Sabbath and the Olympics
Eric Liddell was the son of Scottish missionaries. They raised him to be a devout Christian, and he always tried to put God first and glorify the Lord in all that he did. Indeed, as the world watches the Olympics this week, it's worth stopping for a moment and reflecting on Liddell's thrilling tale of faithful service in the face of Olympic-sized temptation.

Liddell, a popular athlete of his time, earned the right to represent Great Britain in the 1924 Olympics in Paris. His best event, and the one everyone assumed he'd win easily, was the 100-meter sprint. However, he discovered that the qualifying heat for his race was on a Sunday—the day he believed to be the Sabbath.

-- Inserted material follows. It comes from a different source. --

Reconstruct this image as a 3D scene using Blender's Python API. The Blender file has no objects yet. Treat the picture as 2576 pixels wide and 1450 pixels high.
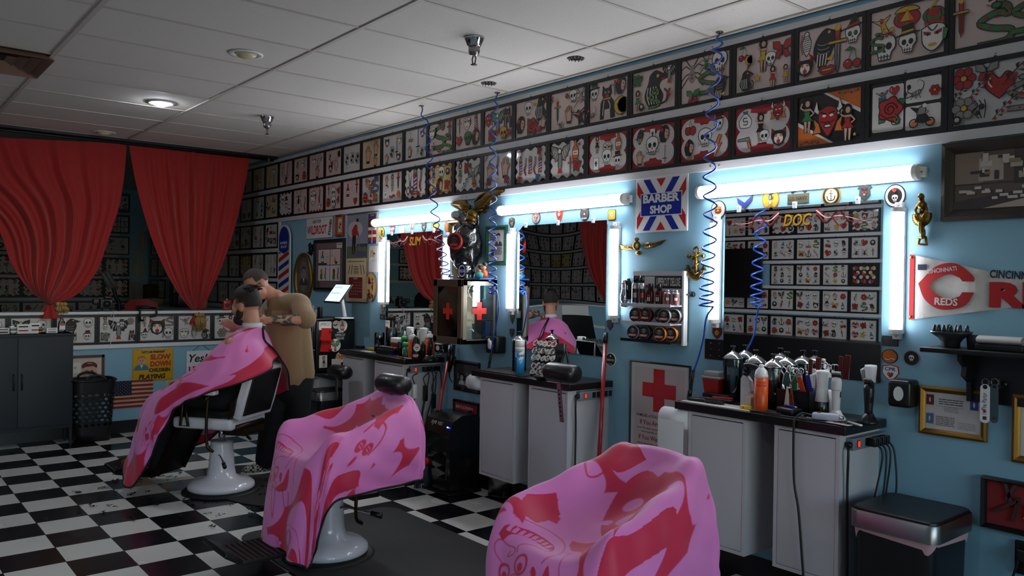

Disappointed yet bound by his faith, Liddell made the hard decision not to run, even though his victory in the most popular foot race in the world would have made him an even bigger national hero. (After all, the winner of this race is known as "the world's fastest man.") As a result of his choice, the national press maligned him daily in their newspapers. He was mocked and ridiculed openly in public. He received strong pressure from the British Olympic committee to reverse his decision not to run.

However, four years of committed athletic training would not change Eric’s higher commitment to keep the Fourth Commandment. He believed that honoring God was vastly more important than a footrace. Though others could not understand the firmness and "inflexibility" of his faith, he stuck with his convictions. There is more to life than winning a physical race.

God, however, did not forget Liddell's act of faith. You see, a fellow teammate agreed to yield his spot in the 400-meter sprint. Liddell, known as a short-track sprinter, wasn't expected to even medal in a race four times longer than his best event—but amazingly, he won the gold! “Those who wait on the Lord shall renew their strength; they shall mount up with wings like eagles, they shall run and not be weary, they shall walk and not faint” (Isaiah 40:31).

Eric Liddell’s commitment to keep the Sabbath against tremendous peer pressure is inspiring and challenging to a world that is quick to excuse and set aside God’s commandments when they are inconvenient to our own pursuits. Even though Liddell confused Sunday with the true biblical Sabbath, he stands as an example of someone who placed honor to the Lord before honor for himself.

Though Liddell walked away from the Paris Olympics with a gold medal in his hand, he died for his faith at age 43 in a Japanese concentration camp in China. The gold of this earth will someday turn to dust, but the glories of heaven will last forever. Will you stand up for God’s commandments and someday worship the Creator from Sabbath to Sabbath throughout eternity? (See Isaiah 66:23.)